9 thoughts on “There’s a Chilly Breeze”

  1. I don’t think they would do it if it weren’t for Heller and now McDonald. Discretionary and arbitrary licensing isn’t going to pass muster.

  2. That may be good, or bad.

    My understanding is that outside of Boston, the odds of obtaining a class A carry permit was at least 50/50.

    Carry permits were a lot more common in NJ until the judiciary, (which also happens to be the issuing authority) capriciously decided to increase the standard for “demonstrated need” at some point in the late 80’s, and that was pretty much the end of *that*.

    Sometimes, having a single authorities a bad thing, as it provides a single handle for the bad guys to grasp.

    1. Define “outside of Boston.” If you’re talking all the way outside of 495, then the odds might be a little higher than that for a restricted Class A. If you include the majority of the state’s population – including the hub that houses the largest gun club in the state – then that “outside of Boston” part gets a little less useful. Of course, even then, you’re not safe in any city as long as there’s a chance the police chief might ever leave office. I heard about several cities where the new hire stops issuing permits and refuses to renew old ones. When challenged, you might get lucky and get a renewal with all sorts of restrictions on it.

      It is a risk, but considering that the overwhelming population of the state will benefit, it’s one worth taking. I also know that George Peterson knows this issue exceptionally well, and he’s not going to push a bill that hurts gun owners. He benefits from HUGE gun owner support in Worcester County, so if he screws it up for them, he’s not going to hold office long or have many friends left.

      That said, the potential for damaging amendments is always a threat until it is passed and signed. But for an initial bill, how picky can you really get? It’s Massachusetts!

  3. If the Athority is “Shall Issue” it will hurt nobody. My town happens to be about as gun-friendly as any town in Mass can be, and we’re essentially a “Shall issue”, you take you class, fill out the paperwork, and pay your fee, and essentially if you can pass a NICS check you get a Class A LTC with no restrictions.

    If you can’t pass a NICS you get denied, So unless the new authority has room to play games (I’m under the strong impression they are not) it will only help people.

    Of course the idea of needing a permit just to OWN a gun should be considered in the same vein as a poll tax….

    And then there’s the approved handgun roster and the Assault Weapons Ban, “Safe Storage” laws….

    Baby Steps.

  4. I heard about several cities where the new hire stops issuing permits and refuses to renew old ones.

    Yup. Ask the folks in Orange County, CA…

    Have I mentioned lately how much I love Indiana’s Lifetime Toter’s Permits?

  5. As I recall, the situation in Orange County was restricted to carry permits only. The Massachusetts situation is far worse since it’s really a license to own, not carry. The licenses dictate what you’re allowed to even own in your own home.
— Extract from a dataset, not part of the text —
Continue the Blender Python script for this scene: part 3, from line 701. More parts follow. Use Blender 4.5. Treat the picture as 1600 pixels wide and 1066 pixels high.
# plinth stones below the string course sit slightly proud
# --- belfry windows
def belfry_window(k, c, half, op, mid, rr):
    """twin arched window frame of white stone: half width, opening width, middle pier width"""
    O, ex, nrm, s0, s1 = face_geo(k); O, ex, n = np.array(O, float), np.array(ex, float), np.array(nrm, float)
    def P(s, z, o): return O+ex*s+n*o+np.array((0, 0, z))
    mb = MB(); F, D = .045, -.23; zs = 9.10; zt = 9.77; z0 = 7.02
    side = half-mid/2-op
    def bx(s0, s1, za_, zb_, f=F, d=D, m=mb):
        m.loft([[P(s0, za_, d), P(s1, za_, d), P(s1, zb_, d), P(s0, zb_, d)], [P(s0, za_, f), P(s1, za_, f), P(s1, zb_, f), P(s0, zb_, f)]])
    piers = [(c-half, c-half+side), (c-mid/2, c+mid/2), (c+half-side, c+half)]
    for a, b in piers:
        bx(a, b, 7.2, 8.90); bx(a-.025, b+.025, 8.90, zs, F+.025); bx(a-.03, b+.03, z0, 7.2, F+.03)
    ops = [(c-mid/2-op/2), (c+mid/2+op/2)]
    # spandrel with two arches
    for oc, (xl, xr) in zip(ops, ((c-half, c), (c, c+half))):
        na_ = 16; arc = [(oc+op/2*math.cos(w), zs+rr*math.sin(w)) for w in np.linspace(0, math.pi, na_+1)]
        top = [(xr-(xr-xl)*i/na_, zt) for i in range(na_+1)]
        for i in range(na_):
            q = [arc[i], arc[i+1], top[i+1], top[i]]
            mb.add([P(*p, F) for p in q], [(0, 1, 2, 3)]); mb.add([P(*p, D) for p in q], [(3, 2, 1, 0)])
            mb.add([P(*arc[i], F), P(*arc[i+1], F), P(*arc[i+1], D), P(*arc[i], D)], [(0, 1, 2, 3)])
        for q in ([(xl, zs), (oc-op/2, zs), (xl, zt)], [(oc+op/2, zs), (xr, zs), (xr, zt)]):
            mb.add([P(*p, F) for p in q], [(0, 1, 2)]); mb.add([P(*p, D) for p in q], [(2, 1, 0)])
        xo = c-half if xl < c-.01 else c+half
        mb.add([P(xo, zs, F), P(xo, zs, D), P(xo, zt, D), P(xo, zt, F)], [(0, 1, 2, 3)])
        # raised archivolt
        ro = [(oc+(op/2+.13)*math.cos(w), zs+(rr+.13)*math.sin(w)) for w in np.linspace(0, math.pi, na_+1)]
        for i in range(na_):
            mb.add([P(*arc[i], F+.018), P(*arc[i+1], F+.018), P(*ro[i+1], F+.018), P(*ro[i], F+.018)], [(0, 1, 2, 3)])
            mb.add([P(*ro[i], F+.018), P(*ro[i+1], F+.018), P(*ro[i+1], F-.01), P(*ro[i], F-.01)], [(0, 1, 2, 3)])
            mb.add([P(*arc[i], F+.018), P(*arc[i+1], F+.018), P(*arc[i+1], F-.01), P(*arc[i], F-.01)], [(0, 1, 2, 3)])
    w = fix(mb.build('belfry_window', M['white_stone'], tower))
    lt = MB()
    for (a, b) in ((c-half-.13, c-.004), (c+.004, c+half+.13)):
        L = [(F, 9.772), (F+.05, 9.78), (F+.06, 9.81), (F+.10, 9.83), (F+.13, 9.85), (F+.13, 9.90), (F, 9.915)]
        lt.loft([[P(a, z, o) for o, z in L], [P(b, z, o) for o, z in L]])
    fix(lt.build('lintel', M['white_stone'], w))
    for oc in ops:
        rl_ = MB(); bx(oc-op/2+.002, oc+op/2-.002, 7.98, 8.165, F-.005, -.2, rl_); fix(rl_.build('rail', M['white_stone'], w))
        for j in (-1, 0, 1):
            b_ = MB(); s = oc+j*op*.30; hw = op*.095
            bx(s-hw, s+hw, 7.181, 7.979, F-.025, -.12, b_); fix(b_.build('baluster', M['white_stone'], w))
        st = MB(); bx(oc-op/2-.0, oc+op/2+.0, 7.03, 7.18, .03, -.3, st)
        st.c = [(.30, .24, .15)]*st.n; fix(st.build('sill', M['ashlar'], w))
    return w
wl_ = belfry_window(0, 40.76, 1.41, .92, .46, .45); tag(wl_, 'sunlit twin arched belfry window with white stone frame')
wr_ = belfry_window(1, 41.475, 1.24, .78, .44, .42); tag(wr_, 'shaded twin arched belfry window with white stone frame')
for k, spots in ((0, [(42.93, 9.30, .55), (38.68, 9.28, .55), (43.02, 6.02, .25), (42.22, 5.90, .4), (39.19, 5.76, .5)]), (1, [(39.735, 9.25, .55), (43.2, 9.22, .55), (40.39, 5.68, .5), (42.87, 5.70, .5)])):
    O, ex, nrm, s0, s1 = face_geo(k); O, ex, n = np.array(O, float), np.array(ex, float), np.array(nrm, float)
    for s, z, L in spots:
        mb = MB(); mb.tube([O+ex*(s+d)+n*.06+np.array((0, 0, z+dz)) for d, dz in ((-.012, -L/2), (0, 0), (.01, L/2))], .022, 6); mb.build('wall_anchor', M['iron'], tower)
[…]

  6. Even the comment by Costello (misgivings about removing discretion from locals) seems to indicate a lean toward focussing on who shouldn’t get permits. That would seem to indicate an edging toward a “shall-issue” mindset. The new single-point state hoops may be high at first (like many permit systems that subsequently were fixed) but if the basic criteria becomes “the state can’t find a valid reason to deny”, as opposed to “you need to prove a need”, that’s a huge step forward.

  7. An attempt to simplify the state’s gun laws … establishing 13 categories that prevent people from owning a gun … include a person indicted of a crime punishable by up to a year in jail, a person convicted of a violent crime or tagged with a restraining order, a fugitive from justice, an undocumented immigrant, or a person who has renounced his or her U.S. citizenship.
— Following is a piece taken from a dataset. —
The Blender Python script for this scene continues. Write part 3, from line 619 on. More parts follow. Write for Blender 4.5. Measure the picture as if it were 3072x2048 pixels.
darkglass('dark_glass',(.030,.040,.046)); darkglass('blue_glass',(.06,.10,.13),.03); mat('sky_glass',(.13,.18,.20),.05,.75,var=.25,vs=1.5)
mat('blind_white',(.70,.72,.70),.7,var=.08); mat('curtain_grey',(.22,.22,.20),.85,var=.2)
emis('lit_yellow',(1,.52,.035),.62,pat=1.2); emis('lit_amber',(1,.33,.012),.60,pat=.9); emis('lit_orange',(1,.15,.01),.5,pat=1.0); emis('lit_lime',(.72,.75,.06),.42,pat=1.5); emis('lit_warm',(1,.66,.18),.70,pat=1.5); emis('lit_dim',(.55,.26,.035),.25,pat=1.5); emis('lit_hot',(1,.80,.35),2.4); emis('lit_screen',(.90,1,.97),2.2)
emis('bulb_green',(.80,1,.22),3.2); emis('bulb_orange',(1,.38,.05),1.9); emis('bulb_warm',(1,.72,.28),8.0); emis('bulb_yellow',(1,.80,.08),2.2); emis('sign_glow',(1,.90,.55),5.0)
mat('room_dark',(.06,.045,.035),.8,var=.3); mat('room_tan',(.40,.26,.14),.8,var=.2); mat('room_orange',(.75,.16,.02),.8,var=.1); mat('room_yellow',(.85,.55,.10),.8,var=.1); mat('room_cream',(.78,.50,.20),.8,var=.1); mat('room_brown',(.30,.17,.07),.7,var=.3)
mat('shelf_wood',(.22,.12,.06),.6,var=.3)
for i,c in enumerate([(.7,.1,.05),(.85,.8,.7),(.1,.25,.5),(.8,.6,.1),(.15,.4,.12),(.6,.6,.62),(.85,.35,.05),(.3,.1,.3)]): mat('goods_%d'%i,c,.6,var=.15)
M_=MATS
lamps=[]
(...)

    Doesn’t this mirror federal prohibitions? Hell … sounds to me like MA is preparing for the inevitable national reciprocity on bearing arms.

  8. Maryland is the same way when it somes to carry permits, albeit to a lesser degree. The may-issue laws require that you provide a ‘Good and Substantial Reason’ for wanting a permit, and unless you own a business, carry prescription pads, or have already been shot four times, you’re not going to get one. During a conversation with a seargent at the MD State Police firearms division (responsible for approving permit applications) he said that MD was not a shall-issue state, it was a ‘Hell No’ state.

    I cannot WAIT for the McDonald ruling to come down on the side of incorporation.